-- Begin --

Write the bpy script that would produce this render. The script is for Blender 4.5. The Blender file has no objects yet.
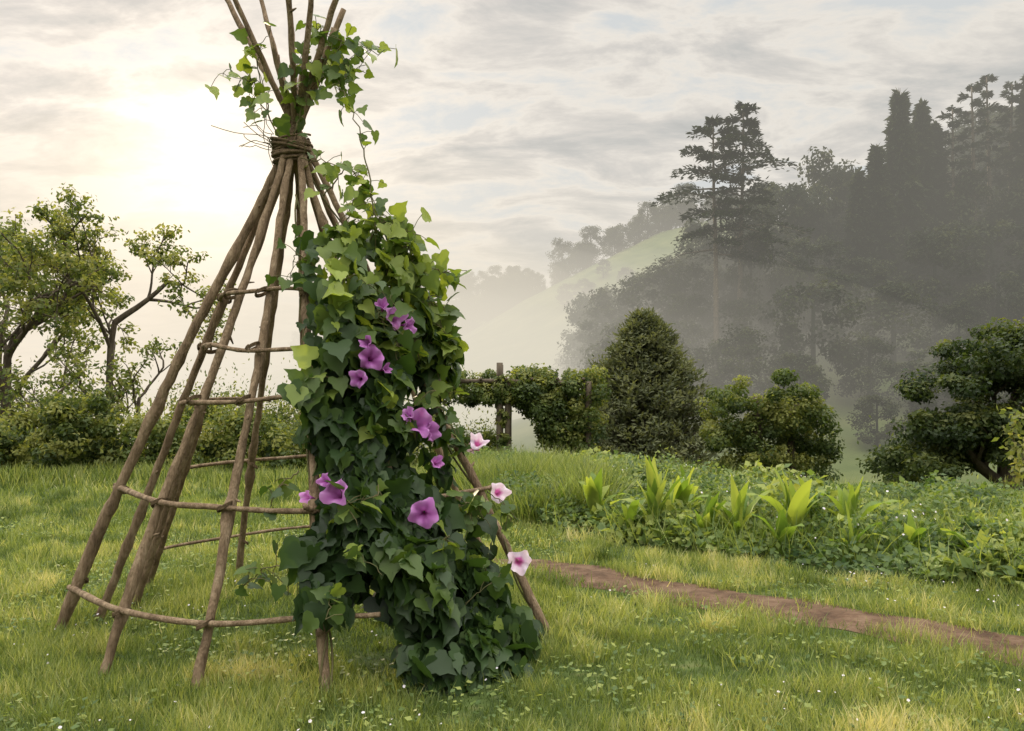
import bpy, math, numpy as np
from mathutils import Vector
rng=np.random.default_rng(7)
C=bpy.context.scene.collection
def R(a,b,n=None): return rng.uniform(a,b,n)
def nrm(a): 
    return a/np.maximum(np.linalg.norm(a,axis=-1,keepdims=True),1e-9)
def sm(x): 
    x=np.clip(x,0,1); return x*x*(3-2*x)
def vnoise(x,y,s=1.0,seed=0):
    x=np.asarray(x,float)*s+seed*17.3+1000; y=np.asarray(y,float)*s+seed*9.1+1000
    xi=np.floor(x);yi=np.floor(y);fx=sm(x-xi);fy=sm(y-yi)
    def h(a,b):
        v=np.sin(a*127.1+b*311.7)*43758.5453
        return v-np.floor(v)
    return (h(xi,yi)*(1-fx)+h(xi+1,yi)*fx)*(1-fy)+(h(xi,yi+1)*(1-fx)+h(xi+1,yi+1)*fx)*fy
def fbm(x,y,s=1.0,seed=0):
    return (vnoise(x,y,s,seed)+.5*vnoise(x,y,s*2.1,seed+1)+.25*vnoise(x,y,s*4.3,seed+2))/1.75

# ---------------------------------------------------------------- terrain
def ST(x): return np.interp(x,[-14,-3,0,1,3,5,7,12],[24,17,15.5,14.5,11.5,8.6,8.2,8.0])
def HILL(x,y): return 43*np.exp(-(((x-80)/50)**2+((y-106)/38)**2))+8*np.exp(-(((x-20)/15)**2+((y-80)/15)**2))
def H(x,y):
    x=np.asarray(x,float);y=np.asarray(y,float)
    z=-5.2*sm((y-ST(x))/34.)
    z=z+HILL(x,y)
    z=z+57*np.exp(-(((x-64)/84)**2+((y-225)/62)**2))
    z=z+66*np.exp(-(((x-10)/130)**2+((y-430)/70)**2))
    z=z+34*np.exp(-(((x+60)/260)**2+((y-720)/120)**2))
    z=z+(fbm(x,y,.35,3)-.5)*.12*sm((y-1)/4) + (fbm(x,y,.06,5)-.5)*3*sm((y-40)/60)
    return z

class Buf:
    def __init__(s): s.V=[];s.F=[];s.T=[];s.n=0
    def add(s,V,F,T=0.5):
        V=np.asarray(V,float);F=np.asarray(F,int)
        s.V.append(V);s.F.append(F+s.n)
        s.T.append(np.full(len(V),T,float) if np.isscalar(T) else np.asarray(T,float))
        s.n+=len(V)
    def obj(s,name,mat,parent=None,smooth=True,mesh_only=False,xf=None):
        V=np.concatenate(s.V);F=np.concatenate(s.F);T=np.concatenate(s.T)
        if xf is not None: V=xf(V)
        me=bpy.data.meshes.new(name)
        me.vertices.add(len(V));me.vertices.foreach_set('co',V.astype(np.float32).ravel())
        me.loops.add(F.size);me.loops.foreach_set('vertex_index',F.astype(np.int32).ravel())
        me.polygons.add(len(F));me.polygons.foreach_set('loop_start',np.arange(0,F.size,3,dtype=np.int32))
        me.update(calc_edges=True)
        me.polygons.foreach_set('use_smooth',np.full(len(F),smooth))
        a=me.attributes.new('tint','FLOAT','POINT');a.data.foreach_set('value',T.astype(np.float32))
        me.materials.append(mat)
        if mesh_only: return me
        o=bpy.data.objects.new(name,me);C.objects.link(o)
        if parent: o.parent=parent
        return o
def empty(name,loc=None):
    o=bpy.data.objects.new(name,None);C.objects.link(o)
    o.empty_display_size=.2
    return o

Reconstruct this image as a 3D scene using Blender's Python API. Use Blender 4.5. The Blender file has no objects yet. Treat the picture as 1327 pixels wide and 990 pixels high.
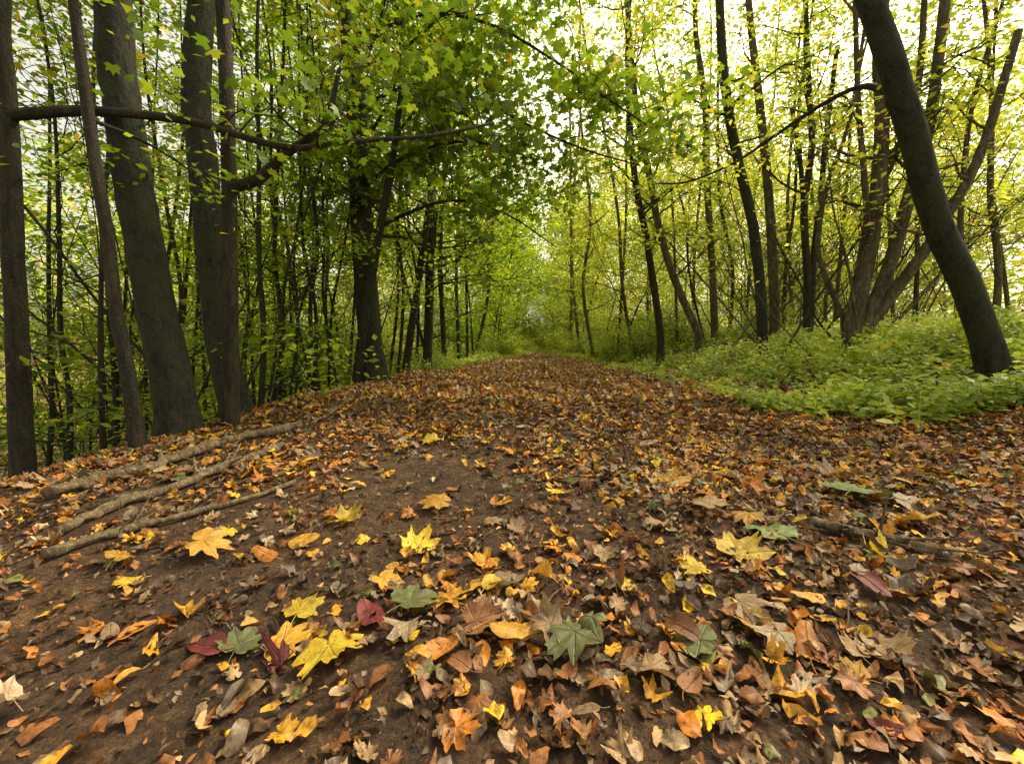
import bpy, math, random
import numpy as np
from mathutils import Vector, Quaternion
rng=np.random.default_rng(7); random.seed(7)
scn=bpy.context.scene; COL=scn.collection
F=520.0; T=math.radians(6.0); CT,ST=math.cos(T),math.sin(T); H=0.70
# ------------------------------------------------------------ terrain
def sm(a,b,x):
    t=np.clip((x-a)/(b-a),0,1); return t*t*(3-2*t)
def xl(y): return -2.4+0.07*np.maximum(y-3,0)+2.2*sm(7,24,y)
def xr(y): return 2.75+0.025*np.maximum(y,0)-1.1*sm(7,24,y)
def g(x,y):
    x=np.asarray(x,float); y=np.asarray(y,float)
    L=np.maximum(0,xl(y)-x); q=0.55*L*L/(L+0.9)
    z=-5*(1-np.exp(-q/5))
    R=x-(xr(y)-0.2)
    z=z+0.72*sm(0,2.9,R)*(0.3+0.7*sm(1.5,4.5,y))+0.02*np.clip(R-2.9,0,30)
    z=z+0.018*np.sin(1.3*x+.7*y)+0.014*np.sin(2.1*y-1.7*x+1)+0.007*np.sin(5*x+3.1*y)+0.005*np.sin(9.1*x-4*y)+0.004*np.sin(7*y+13*x)
    return z
def PX(px,py,Y):
    a=(px-663.5)/F; b=(495-py)/F
    s=Y/(CT+b*ST)
    return np.array([a*s,Y,H+s*(-ST+b*CT)])
def HIT(px,py):
    a=(px-663.5)/F; b=(495-py)/F
    d=np.array([a,CT+b*ST,-ST+b*CT]); s=0.2
    for i in range(6000):
        p=d*s
        if H+p[2]<=float(g(p[0],p[1])): break
        s+=0.005*max(1,s*.5)
    return np.array([p[0],p[1],float(g(p[0],p[1]))])
# ------------------------------------------------------------ mesh helpers
def mk_mesh(name,V,Fs,smooth=False,uv=None):
    V=np.asarray(V,np.float32)
    me=bpy.data.meshes.new(name)
    me.vertices.add(len(V)); me.vertices.foreach_set('co',V.ravel())
    loops=np.concatenate([f.ravel() for f in Fs]).astype(np.int32)
    starts=[];o=0
    for f in Fs:
        n,k=f.shape; starts.append(o+np.arange(n)*k); o+=n*k
    starts=np.concatenate(starts).astype(np.int32)
    me.loops.add(len(loops)); me.loops.foreach_set('vertex_index',loops)
    me.polygons.add(len(starts)); me.polygons.foreach_set('loop_start',starts)
    if smooth: me.polygons.foreach_set('use_smooth',np.ones(len(starts),bool))
    me.update(calc_edges=True); me.validate()
    if uv is not None:
        l=me.uv_layers.new(name='UVMap'); l.data.foreach_set('uv',np.asarray(uv,np.float32)[loops].ravel())
    return me
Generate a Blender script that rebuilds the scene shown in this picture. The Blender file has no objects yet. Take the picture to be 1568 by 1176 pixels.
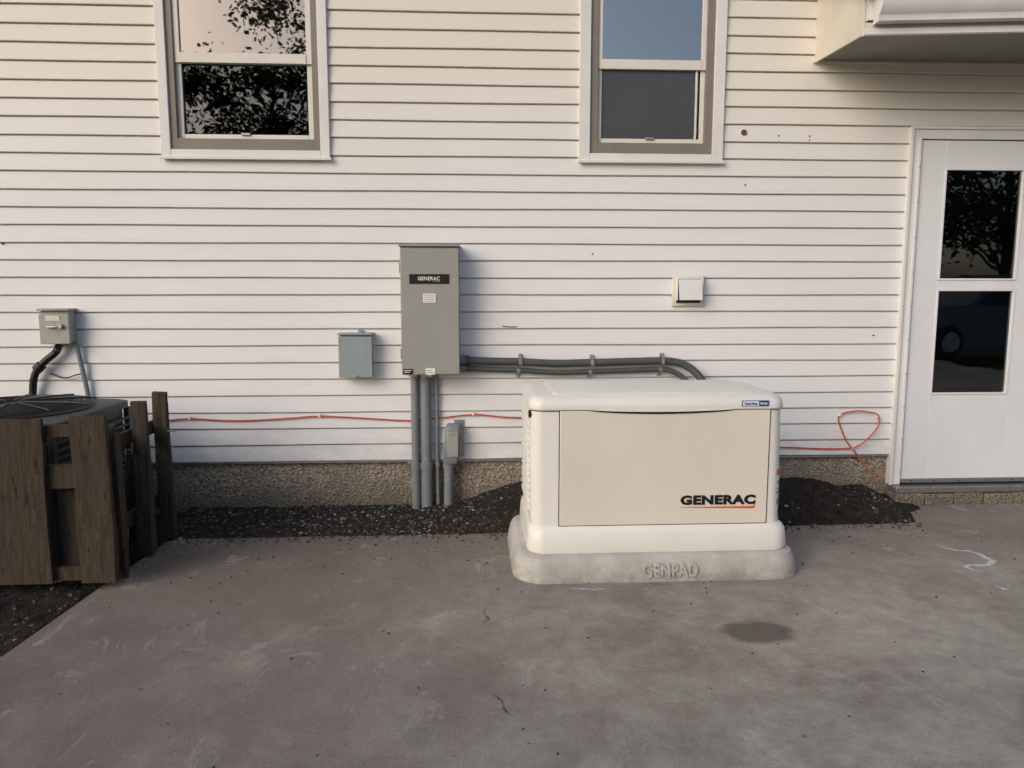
import bpy, bmesh, math, random
from mathutils import Vector, noise, Matrix
random.seed(7)
S=bpy.context.scene
# ------------------------------------------------------------ helpers
def link(o,parent=None):
    S.collection.objects.link(o)
    if parent: o.parent=parent
    return o
def empty(n,parent=None):
    e=bpy.data.objects.new(n,None); e.empty_display_size=.2
    return link(e,parent)
def mesh(n,v,f,mat=None,parent=None,smooth=False,ang=35,bevel=0):
    m=bpy.data.meshes.new(n); m.from_pydata([tuple(p) for p in v],[],f); m.update()
    if mat: m.materials.append(mat)
    if smooth:
        m.shade_smooth(); m.set_sharp_from_angle(angle=math.radians(ang))
    o=link(bpy.data.objects.new(n,m),parent)
    if bevel:
        b=o.modifiers.new('b','BEVEL'); b.width=bevel; b.segments=2; b.limit_method='ANGLE'
        m.shade_smooth(); m.set_sharp_from_angle(angle=math.radians(60))
    return o
BF=[(0,3,2,1),(4,5,6,7),(0,1,5,4),(1,2,6,5),(2,3,7,6),(3,0,4,7)]
def bv(x0,x1,y0,y1,z0,z1):
    return [(x0,y0,z0),(x1,y0,z0),(x1,y1,z0),(x0,y1,z0),(x0,y0,z1),(x1,y0,z1),(x1,y1,z1),(x0,y1,z1)]
def box(n,x0,x1,y0,y1,z0,z1,mat,parent=None,bevel=.002):
    return mesh(n,bv(x0,x1,y0,y1,z0,z1),BF,mat,parent,bevel=bevel)
def boxes(n,L,mat,parent=None,bevel=.002):
    v=[];f=[]
    for b in L:
        k=len(v); v+=bv(*b); f+=[tuple(i+k for i in q) for q in BF]
    return mesh(n,v,f,mat,parent,bevel=bevel)
def smoothpts(P,k=8):
    P=[Vector(p) for p in P]; Q=[P[0]*2-P[1]]+P+[P[-1]*2-P[-2]]; o=[]
    for i in range(1,len(Q)-2):
        a,b,c,d=Q[i-1:i+3]
        for j in range(k):
            t=j/k
            o.append(.5*((2*b)+(c-a)*t+(2*a-5*b+4*c-d)*t*t+(3*b-a-3*c+d)*t**3))
    o.append(P[-1]); return o
def tube_data(P,r,n=10,rib=0):
    P=[Vector(p) for p in P]; v=[];f=[]; up=None
    for i,p in enumerate(P):
        t=(P[min(i+1,len(P)-1)]-P[max(i-1,0)]).normalized()
        if up is None: up=t.orthogonal().normalized()
        up=(up-t*up.dot(t)).normalized(); s=t.cross(up)
        rr=r*(1-rib*(i%2))
        for j in range(n):
            a=2*math.pi*j/n; v.append(p+rr*(math.cos(a)*up+math.sin(a)*s))
    for i in range(len(P)-1):
        for j in range(n):
            f.append((i*n+j,i*n+(j+1)%n,(i+1)*n+(j+1)%n,(i+1)*n+j))
    f.append(tuple(range(n))[::-1]); f.append(tuple((len(P)-1)*n+j for j in range(n)))
    return v,f
def tube(n,P,r,mat,parent=None,sm=True,seg=10,k=8,rib=0):
    if sm: P=smoothpts(P,k)
    v,f=tube_data(P,r,seg,rib)
    return mesh(n,v,f,mat,parent,smooth=True,ang=50)
def rrect(x0,x1,y0,y1,r,z,n=8):
    o=[]
    for cx,cy,a0 in ((x1-r,y1-r,0),(x0+r,y1-r,90),(x0+r,y0+r,180),(x1-r,y0+r,270)):
        for i in range(n+1):
            a=math.radians(a0+90*i/n); o.append((cx+r*math.cos(a),cy+r*math.sin(a),z))
    return o
def loft(n,rings,mat,parent=None,ang=28,nn=8):
    v=[];f=[]
    for (z,x0,x1,y0,y1,r) in rings: v+=rrect(x0,x1,y0,y1,r,z,nn)
    k=4*(nn+1)
    for i in range(len(rings)-1):
        for j in range(k): f.append((i*k+j,i*k+(j+1)%k,(i+1)*k+(j+1)%k,(i+1)*k+j))
    f.append(tuple(range(k))[::-1]); f.append(tuple((len(rings)-1)*k+j for j in range(k)))
    return mesh(n,v,f,mat,parent,smooth=True,ang=ang)
def text(n,body,x0,x1,z0,z1,y,mat,parent=None,bold=.02,depth=.02,lean=0):
    c=bpy.data.curves.new(n,'FONT'); c.body=body; c.offset=bold; c.extrude=depth; c.resolution_u=4; c.space_character=1.08
    t=bpy.data.objects.new(n,c); S.collection.objects.link(t)
    bpy.context.view_layer.update()
    m=bpy.data.meshes.new_from_object(t.evaluated_get(bpy.context.evaluated_depsgraph_get()))
    bpy.data.objects.remove(t)
    xs=[v.co.x for v in m.vertices]; ys=[v.co.y for v in m.vertices]
    sx=(x1-x0)/(max(xs)-min(xs)); sz=(z1-z0)/(max(ys)-min(ys)); mx=min(xs); my=min(ys)
    for v in m.vertices:
        z=z0+(v.co.y-my)*sz
        v.co=(x0+(v.co.x-mx)*sx, y-v.co.z*.05+lean*(z-z0), z)
    m.materials.clear(); m.materials.append(mat)
    return link(bpy.data.objects.new(n,m),parent)
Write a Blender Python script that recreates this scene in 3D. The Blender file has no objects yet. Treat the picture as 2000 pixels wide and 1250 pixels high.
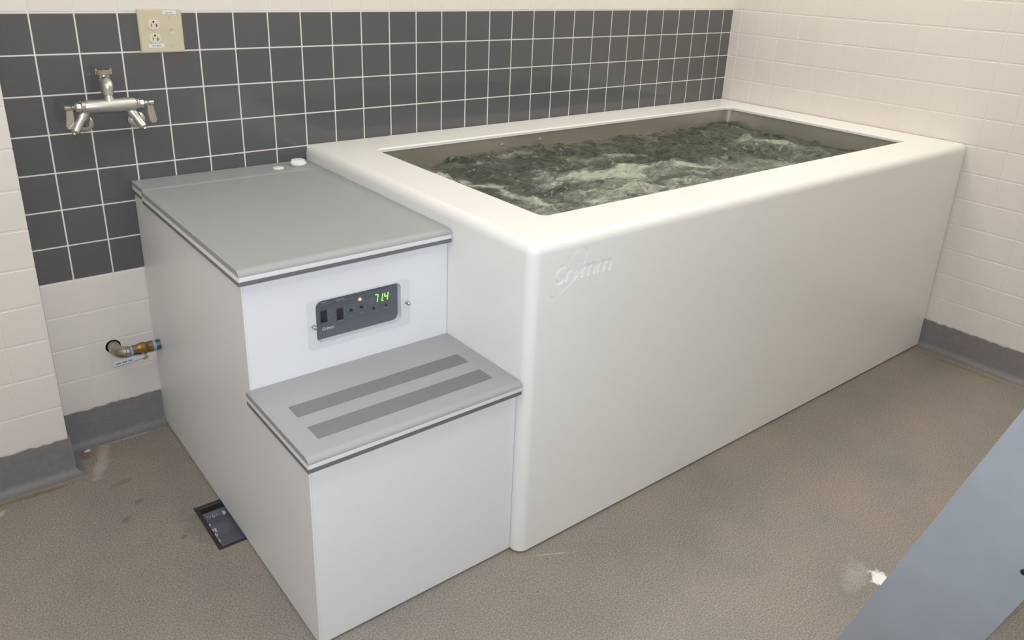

-- End --

* _What you need to do_:
Your answer should be one number: how many lines in the material above contain the string "wide".

* _Finished answer_:
2